Me hubiera encantado poder ver a Talking Heads cuando estaban en su esplendor, sumergirme en el mundo teatral y excéntrico de Bryrne al sonido de los innumerables éxitos de esta memorable banda. En algún artículo de Rolling Stones leí que entre los cantantes más cool de los últimos tiempos estaban Peter Gabriel (sobre todo en su época iniciática), David Bowie y David Byrne. Recuerdo que una vez el cineasta Luis Armando Roche nos invitó a la Cinemateca Nacional a ver la proyección de la película Stop making sense, que fue lo más cercano que estuve a la experiencia de las cabezas hablantes.

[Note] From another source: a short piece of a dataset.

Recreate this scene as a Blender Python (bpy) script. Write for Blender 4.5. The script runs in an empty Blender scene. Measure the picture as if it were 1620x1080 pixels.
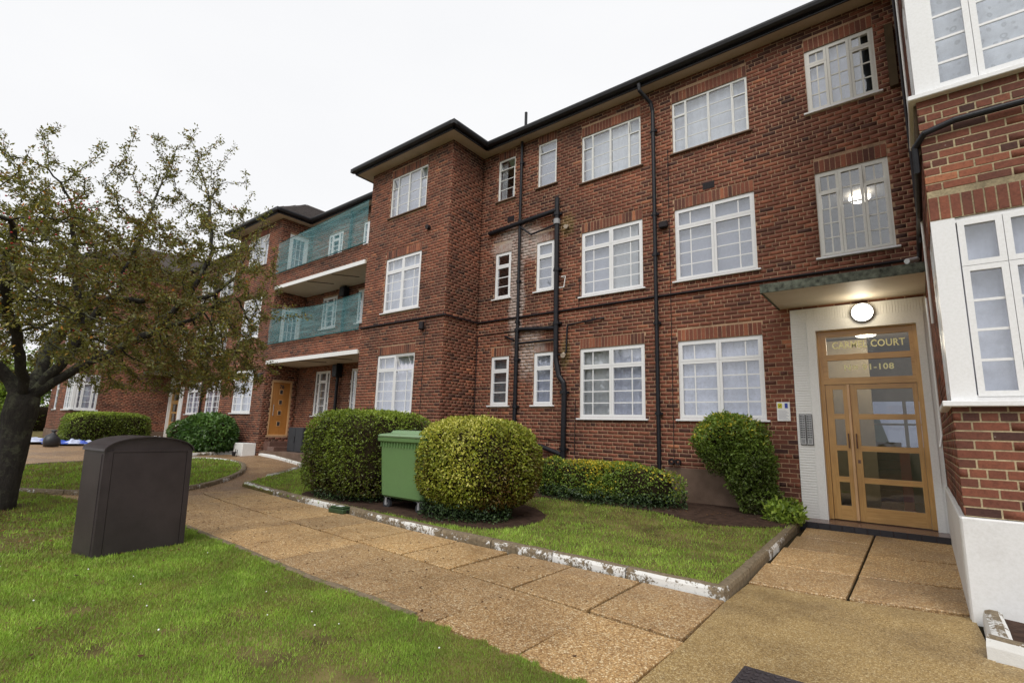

Ahora más bien, al terminar este artículo, luego de leer Diarios de bicicleta, comenzaré a pedalear por las calles de la ciudad donde me encuentro, me propondré ir a lugares a las que nunca he ido, descubrir esquinas, bares, edificios, monumentos, para entender a su gente, no distraerme con el tráfico, pero sí detenerme unos segundos para contemplar algo que me deslumbre, para intentar fijarlo en el disco duro del cerebro. Andaré con la valentía del explorador, a riesgo de encontrarme en algún lugar con algún asesino psicópata (Psycho killer) que este quemando una casa (Burning down the house) para luego preguntarme: «Bueno… ¿cómo llegué aquí?». Será la manera de estar conectado con ese sentido de libertad que da el lanzarse por un abismo a escribir una novela y el andar en bicicleta.